What I said about the legality of confiscating actions holds true only if the sovereign has exacted for the Treasury the money that his subjects owed the enemy. If he has exacted it, the debt is paid in full; but if he has not, the right of the former creditor revives when peace is made, since the occupation caused by war consists more in fact than in law. Consequently, credits that were not exacted seem, as it were, to lie dormant during the war, and to return at peace to their former owner by a land of postliminy. On this principle it has generally been agreed among nations that credits confiscated in war are lost and forever extinct if they have been called in by the sovereign, but if not, they revive and return to the real creditors. Such agreements are found in Article 5 of the treaty between Frederick III of Denmark and Charles II of England, July 31, 1667, Article 37 of the treaty of September 21, 1667, between the Kings of Spain and England, and Article 22 of the treaty of September 17, 1678, between the kings of France and Spain. This last treaty I cited above to prove (as indeed the other two treaties also prove) that actions as well as goods have been confiscated in time of war, and have also not infrequently been exacted.

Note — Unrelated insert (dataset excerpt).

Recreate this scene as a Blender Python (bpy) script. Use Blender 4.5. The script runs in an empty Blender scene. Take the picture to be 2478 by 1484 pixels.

But it must not be supposed that actions are the only things that are not ipso jure confiscated, for this is also true of goods that are in an enemy’s country and are perchance concealed. Hence the courts have rightly held that goods which we had in the enemy’s country before the war and which were hidden during the war, hence escaping confiscation, became, if finally recaptured, not the property of the recaptors but of the former owners.